- THE REQUEST
Repeat each line exactly as it is written.

══════════════════════════════

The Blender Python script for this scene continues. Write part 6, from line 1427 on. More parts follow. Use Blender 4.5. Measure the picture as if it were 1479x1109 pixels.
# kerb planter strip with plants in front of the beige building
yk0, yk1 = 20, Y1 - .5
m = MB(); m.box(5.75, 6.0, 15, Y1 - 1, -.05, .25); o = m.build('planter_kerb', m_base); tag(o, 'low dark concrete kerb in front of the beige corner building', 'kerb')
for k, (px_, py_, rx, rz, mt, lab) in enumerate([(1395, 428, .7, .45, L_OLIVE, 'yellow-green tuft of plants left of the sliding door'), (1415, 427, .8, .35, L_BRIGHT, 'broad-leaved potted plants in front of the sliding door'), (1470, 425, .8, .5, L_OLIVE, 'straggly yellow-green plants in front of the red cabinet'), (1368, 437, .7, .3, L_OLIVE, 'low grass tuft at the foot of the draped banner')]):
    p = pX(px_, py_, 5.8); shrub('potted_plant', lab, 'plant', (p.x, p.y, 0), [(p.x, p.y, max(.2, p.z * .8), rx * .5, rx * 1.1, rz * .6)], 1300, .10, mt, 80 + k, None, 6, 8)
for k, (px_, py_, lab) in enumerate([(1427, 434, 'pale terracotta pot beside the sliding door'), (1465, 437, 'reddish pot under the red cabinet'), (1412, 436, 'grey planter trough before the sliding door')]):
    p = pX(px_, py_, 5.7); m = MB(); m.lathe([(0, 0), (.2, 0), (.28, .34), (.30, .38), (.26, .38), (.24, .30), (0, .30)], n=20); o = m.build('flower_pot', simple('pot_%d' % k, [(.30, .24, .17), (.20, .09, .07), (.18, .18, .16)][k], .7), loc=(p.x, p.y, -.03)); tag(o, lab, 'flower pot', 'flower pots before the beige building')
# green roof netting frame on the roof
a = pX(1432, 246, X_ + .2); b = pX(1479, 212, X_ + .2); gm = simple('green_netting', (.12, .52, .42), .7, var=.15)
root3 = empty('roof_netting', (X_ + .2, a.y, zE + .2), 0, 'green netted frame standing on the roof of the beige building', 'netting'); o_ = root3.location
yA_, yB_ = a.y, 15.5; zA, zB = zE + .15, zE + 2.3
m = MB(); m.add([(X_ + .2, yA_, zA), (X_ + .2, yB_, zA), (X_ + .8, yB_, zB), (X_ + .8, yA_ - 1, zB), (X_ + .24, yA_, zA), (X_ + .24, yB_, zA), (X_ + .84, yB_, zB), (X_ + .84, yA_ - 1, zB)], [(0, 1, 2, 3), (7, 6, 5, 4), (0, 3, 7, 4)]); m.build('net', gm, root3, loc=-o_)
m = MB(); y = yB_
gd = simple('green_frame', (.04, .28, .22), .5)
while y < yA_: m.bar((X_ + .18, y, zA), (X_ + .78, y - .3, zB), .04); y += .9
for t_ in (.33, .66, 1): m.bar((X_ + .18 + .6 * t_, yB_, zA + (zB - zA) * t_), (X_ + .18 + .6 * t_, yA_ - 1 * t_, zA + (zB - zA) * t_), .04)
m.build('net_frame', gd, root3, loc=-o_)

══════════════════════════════

- COMPLETED TASK
The Blender Python script for this scene continues. Write part 6, from line 1427 on. More parts follow. Use Blender 4.5. Measure the picture as if it were 1479x1109 pixels.
# kerb planter strip with plants in front of the beige building
yk0, yk1 = 20, Y1 - .5
m = MB(); m.box(5.75, 6.0, 15, Y1 - 1, -.05, .25); o = m.build('planter_kerb', m_base); tag(o, 'low dark concrete kerb in front of the beige corner building', 'kerb')
for k, (px_, py_, rx, rz, mt, lab) in enumerate([(1395, 428, .7, .45, L_OLIVE, 'yellow-green tuft of plants left of the sliding door'), (1415, 427, .8, .35, L_BRIGHT, 'broad-leaved potted plants in front of the sliding door'), (1470, 425, .8, .5, L_OLIVE, 'straggly yellow-green plants in front of the red cabinet'), (1368, 437, .7, .3, L_OLIVE, 'low grass tuft at the foot of the draped banner')]):
    p = pX(px_, py_, 5.8); shrub('potted_plant', lab, 'plant', (p.x, p.y, 0), [(p.x, p.y, max(.2, p.z * .8), rx * .5, rx * 1.1, rz * .6)], 1300, .10, mt, 80 + k, None, 6, 8)
for k, (px_, py_, lab) in enumerate([(1427, 434, 'pale terracotta pot beside the sliding door'), (1465, 437, 'reddish pot under the red cabinet'), (1412, 436, 'grey planter trough before the sliding door')]):
    p = pX(px_, py_, 5.7); m = MB(); m.lathe([(0, 0), (.2, 0), (.28, .34), (.30, .38), (.26, .38), (.24, .30), (0, .30)], n=20); o = m.build('flower_pot', simple('pot_%d' % k, [(.30, .24, .17), (.20, .09, .07), (.18, .18, .16)][k], .7), loc=(p.x, p.y, -.03)); tag(o, lab, 'flower pot', 'flower pots before the beige building')
# green roof netting frame on the roof
a = pX(1432, 246, X_ + .2); b = pX(1479, 212, X_ + .2); gm = simple('green_netting', (.12, .52, .42), .7, var=.15)
root3 = empty('roof_netting', (X_ + .2, a.y, zE + .2), 0, 'green netted frame standing on the roof of the beige building', 'netting'); o_ = root3.location
yA_, yB_ = a.y, 15.5; zA, zB = zE + .15, zE + 2.3
m = MB(); m.add([(X_ + .2, yA_, zA), (X_ + .2, yB_, zA), (X_ + .8, yB_, zB), (X_ + .8, yA_ - 1, zB), (X_ + .24, yA_, zA), (X_ + .24, yB_, zA), (X_ + .84, yB_, zB), (X_ + .84, yA_ - 1, zB)], [(0, 1, 2, 3), (7, 6, 5, 4), (0, 3, 7, 4)]); m.build('net', gm, root3, loc=-o_)
m = MB(); y = yB_
gd = simple('green_frame', (.04, .28, .22), .5)
while y < yA_: m.bar((X_ + .18, y, zA), (X_ + .78, y - .3, zB), .04); y += .9
for t_ in (.33, .66, 1): m.bar((X_ + .18 + .6 * t_, yB_, zA + (zB - zA) * t_), (X_ + .18 + .6 * t_, yA_ - 1 * t_, zA + (zB - zA) * t_), .04)
m.build('net_frame', gd, root3, loc=-o_)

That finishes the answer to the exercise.